> [Exercise task]: Count how many lines contain the word "wide". Please give only the number.

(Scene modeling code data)
★ ★ ★
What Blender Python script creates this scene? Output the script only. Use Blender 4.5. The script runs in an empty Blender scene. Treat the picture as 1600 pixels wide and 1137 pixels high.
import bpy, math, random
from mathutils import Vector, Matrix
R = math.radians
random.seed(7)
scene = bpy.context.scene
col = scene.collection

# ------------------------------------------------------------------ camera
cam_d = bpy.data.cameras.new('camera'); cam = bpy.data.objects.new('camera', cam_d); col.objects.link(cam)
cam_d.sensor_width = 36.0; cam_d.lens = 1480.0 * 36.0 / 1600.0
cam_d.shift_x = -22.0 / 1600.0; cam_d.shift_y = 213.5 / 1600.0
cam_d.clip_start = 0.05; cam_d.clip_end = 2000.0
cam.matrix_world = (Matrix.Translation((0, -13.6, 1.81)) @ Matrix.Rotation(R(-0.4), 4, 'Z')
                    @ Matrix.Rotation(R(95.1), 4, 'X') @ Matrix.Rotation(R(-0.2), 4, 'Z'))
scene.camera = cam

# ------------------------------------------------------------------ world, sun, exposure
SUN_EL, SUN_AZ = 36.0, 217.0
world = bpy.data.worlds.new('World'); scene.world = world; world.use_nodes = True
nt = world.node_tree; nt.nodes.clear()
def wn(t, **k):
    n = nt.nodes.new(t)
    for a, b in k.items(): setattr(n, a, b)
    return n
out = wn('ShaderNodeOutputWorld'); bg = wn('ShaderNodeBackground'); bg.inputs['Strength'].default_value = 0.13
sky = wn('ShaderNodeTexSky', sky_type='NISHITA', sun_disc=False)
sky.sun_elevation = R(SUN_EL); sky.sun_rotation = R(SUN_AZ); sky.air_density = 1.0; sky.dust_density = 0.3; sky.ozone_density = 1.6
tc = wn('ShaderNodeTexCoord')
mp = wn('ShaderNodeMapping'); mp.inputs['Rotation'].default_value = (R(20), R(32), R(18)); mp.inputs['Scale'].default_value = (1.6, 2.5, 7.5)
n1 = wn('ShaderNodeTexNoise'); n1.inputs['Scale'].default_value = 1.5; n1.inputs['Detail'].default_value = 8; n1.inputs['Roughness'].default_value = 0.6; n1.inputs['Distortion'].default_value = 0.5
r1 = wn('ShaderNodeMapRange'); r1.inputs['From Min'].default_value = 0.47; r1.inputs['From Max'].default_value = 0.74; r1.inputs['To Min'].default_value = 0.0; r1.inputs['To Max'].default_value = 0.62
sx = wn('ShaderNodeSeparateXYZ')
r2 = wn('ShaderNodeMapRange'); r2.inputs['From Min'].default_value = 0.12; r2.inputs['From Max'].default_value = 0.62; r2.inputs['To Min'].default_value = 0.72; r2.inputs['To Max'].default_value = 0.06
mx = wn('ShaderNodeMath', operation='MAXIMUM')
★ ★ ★
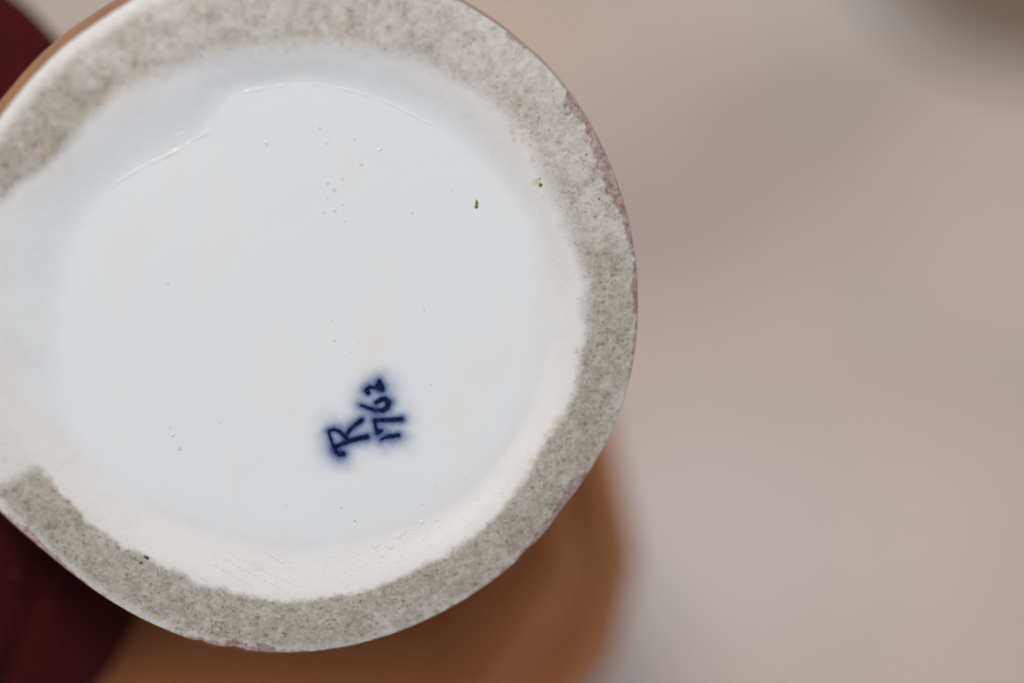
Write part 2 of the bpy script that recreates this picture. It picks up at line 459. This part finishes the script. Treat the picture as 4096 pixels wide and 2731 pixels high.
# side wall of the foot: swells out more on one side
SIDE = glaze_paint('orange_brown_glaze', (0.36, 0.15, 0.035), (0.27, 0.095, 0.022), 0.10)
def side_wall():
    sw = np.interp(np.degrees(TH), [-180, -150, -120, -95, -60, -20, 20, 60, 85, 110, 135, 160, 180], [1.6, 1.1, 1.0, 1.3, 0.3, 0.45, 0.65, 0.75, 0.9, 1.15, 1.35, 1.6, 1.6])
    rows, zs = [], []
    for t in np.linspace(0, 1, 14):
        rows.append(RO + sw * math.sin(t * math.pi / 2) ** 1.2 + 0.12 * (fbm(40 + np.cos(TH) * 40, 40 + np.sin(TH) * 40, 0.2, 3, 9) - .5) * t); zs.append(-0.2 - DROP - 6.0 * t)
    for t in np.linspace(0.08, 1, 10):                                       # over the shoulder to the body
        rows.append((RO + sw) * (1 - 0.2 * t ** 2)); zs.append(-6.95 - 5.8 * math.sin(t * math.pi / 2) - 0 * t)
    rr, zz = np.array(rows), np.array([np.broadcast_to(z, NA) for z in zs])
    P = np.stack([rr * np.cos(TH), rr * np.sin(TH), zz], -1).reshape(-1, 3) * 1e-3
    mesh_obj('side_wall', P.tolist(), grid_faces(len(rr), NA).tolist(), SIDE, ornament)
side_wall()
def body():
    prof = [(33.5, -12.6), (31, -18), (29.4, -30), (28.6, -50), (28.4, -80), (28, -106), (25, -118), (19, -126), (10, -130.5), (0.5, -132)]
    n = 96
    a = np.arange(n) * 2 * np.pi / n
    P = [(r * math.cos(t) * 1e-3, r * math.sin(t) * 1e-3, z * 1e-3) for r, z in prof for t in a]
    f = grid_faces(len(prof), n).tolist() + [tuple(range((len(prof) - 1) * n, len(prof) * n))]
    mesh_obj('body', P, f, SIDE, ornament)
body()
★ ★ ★
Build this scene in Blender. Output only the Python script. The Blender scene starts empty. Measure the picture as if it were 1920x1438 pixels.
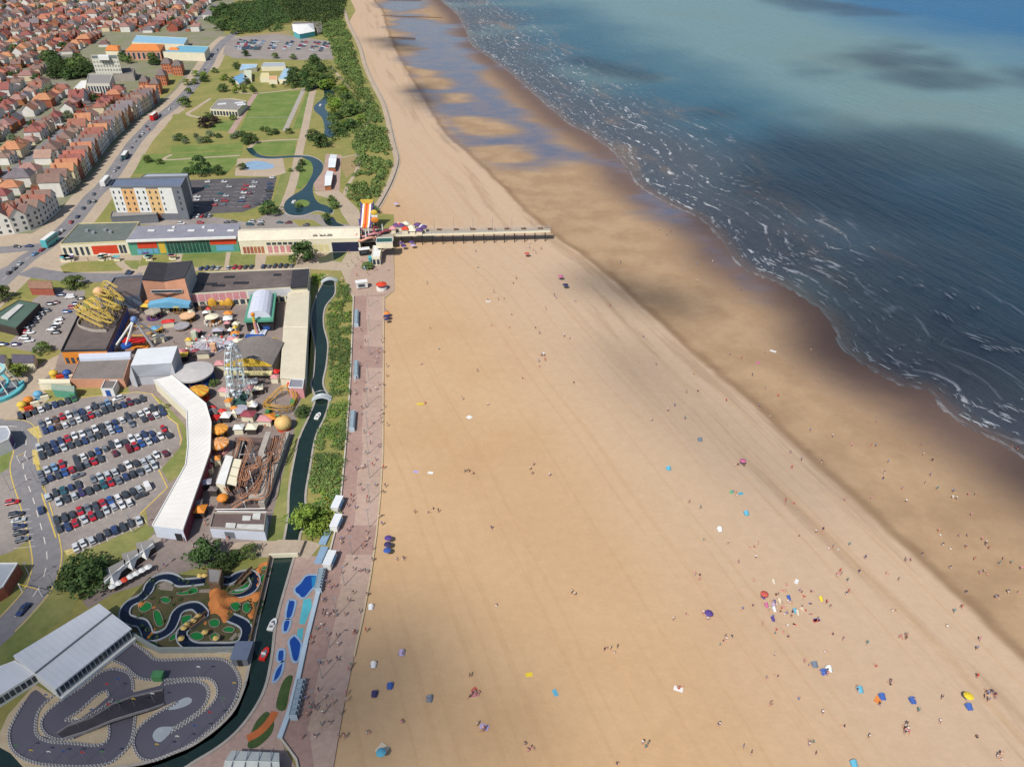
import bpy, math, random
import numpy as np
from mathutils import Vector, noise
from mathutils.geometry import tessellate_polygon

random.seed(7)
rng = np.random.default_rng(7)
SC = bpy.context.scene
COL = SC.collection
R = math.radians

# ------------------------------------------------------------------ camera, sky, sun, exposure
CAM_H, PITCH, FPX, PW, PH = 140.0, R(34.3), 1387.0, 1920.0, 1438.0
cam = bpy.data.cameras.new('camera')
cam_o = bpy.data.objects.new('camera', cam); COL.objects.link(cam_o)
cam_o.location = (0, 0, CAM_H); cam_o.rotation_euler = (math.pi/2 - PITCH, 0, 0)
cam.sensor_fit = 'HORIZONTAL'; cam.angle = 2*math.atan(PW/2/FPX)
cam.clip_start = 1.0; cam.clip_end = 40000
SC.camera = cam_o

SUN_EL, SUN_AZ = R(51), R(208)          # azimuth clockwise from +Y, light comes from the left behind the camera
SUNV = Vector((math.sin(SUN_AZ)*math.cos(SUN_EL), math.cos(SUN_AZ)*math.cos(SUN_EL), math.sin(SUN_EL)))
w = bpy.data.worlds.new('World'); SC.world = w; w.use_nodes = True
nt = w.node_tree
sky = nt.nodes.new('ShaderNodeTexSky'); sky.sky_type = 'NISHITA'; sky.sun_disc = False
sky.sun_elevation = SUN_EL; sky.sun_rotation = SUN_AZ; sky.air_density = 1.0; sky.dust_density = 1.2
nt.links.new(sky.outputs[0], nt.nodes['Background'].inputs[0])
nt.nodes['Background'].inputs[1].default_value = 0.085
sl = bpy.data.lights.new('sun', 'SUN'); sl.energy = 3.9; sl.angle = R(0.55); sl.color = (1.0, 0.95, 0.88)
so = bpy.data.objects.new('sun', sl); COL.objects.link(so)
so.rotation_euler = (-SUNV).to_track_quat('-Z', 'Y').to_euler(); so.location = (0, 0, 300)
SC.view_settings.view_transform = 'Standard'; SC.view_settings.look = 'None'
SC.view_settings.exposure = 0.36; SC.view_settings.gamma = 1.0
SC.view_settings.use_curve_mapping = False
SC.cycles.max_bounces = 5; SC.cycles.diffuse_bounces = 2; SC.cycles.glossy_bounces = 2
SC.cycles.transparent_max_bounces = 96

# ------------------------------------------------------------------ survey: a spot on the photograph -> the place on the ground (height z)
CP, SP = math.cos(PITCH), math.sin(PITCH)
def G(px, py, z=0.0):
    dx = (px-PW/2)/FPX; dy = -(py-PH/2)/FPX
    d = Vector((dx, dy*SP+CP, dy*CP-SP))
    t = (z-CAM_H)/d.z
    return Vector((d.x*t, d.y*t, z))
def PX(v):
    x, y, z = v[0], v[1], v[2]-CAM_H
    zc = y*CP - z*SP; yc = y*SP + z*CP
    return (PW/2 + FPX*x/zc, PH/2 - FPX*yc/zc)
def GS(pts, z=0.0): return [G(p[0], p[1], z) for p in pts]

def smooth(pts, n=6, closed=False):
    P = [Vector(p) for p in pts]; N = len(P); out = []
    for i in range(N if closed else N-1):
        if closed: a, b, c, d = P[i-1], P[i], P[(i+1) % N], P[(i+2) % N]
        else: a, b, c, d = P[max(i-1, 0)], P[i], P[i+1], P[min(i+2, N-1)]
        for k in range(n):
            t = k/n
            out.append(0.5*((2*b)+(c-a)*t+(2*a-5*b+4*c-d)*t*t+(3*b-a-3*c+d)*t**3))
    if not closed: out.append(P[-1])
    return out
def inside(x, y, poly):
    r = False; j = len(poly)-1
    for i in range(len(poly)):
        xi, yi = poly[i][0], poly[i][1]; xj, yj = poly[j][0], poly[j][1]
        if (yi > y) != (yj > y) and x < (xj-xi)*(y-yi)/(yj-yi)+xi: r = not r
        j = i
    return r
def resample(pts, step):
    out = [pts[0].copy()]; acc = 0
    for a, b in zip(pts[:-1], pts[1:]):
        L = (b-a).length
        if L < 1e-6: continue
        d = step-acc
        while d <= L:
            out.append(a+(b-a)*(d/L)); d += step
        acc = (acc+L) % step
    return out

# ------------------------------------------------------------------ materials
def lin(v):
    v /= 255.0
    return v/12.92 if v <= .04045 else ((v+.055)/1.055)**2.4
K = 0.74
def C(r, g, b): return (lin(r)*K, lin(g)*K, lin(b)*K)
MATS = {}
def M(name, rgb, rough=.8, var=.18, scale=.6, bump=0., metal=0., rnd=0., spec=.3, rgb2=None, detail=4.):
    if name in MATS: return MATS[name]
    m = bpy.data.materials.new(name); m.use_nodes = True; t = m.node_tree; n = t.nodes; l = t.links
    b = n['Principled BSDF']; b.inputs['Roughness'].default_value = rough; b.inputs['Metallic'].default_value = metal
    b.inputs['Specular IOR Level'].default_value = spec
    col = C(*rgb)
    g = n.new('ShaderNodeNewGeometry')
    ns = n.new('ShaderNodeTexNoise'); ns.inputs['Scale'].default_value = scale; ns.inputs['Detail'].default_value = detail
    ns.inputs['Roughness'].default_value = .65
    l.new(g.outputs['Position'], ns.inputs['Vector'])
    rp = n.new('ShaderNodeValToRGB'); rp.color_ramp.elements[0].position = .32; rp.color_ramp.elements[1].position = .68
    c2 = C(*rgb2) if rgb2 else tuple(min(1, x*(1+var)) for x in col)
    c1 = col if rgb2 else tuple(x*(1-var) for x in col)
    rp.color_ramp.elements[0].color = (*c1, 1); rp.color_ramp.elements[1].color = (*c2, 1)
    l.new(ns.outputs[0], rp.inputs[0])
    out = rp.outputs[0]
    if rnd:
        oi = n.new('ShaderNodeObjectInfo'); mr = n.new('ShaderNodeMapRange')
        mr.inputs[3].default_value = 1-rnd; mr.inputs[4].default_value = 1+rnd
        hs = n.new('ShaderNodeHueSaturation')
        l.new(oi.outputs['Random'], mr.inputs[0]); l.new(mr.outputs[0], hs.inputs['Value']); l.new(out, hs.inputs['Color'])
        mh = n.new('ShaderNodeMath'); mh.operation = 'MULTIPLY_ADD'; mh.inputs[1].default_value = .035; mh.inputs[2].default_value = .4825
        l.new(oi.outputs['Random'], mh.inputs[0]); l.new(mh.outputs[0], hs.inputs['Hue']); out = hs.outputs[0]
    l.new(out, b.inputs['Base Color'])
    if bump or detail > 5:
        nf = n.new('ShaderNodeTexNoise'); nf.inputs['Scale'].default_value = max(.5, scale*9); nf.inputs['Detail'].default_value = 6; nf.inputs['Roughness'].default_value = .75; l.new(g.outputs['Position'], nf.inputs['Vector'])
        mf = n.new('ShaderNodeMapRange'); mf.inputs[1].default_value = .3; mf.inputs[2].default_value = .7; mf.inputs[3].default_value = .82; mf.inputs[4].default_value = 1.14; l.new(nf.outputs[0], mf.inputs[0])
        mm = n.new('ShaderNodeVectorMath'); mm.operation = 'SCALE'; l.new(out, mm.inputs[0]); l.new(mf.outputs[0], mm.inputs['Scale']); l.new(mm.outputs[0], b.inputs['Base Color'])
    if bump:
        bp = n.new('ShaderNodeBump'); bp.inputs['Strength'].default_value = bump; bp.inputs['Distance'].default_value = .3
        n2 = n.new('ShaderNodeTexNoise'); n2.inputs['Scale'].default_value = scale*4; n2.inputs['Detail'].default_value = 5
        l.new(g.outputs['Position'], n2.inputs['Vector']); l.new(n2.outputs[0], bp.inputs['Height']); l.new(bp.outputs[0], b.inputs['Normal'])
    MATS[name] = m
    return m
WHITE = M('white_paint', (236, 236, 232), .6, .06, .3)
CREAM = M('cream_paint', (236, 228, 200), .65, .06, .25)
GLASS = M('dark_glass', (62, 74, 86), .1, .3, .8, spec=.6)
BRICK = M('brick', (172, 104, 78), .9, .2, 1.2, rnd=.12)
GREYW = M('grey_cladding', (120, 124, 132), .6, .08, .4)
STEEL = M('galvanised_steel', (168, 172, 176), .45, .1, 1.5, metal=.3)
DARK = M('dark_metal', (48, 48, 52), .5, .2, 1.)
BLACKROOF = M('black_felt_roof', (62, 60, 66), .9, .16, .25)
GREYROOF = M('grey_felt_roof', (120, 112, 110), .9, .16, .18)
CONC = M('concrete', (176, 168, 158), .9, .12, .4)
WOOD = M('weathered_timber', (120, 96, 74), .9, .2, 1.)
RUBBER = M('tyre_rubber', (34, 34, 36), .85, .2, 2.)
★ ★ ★
> [Completed exercise]: 2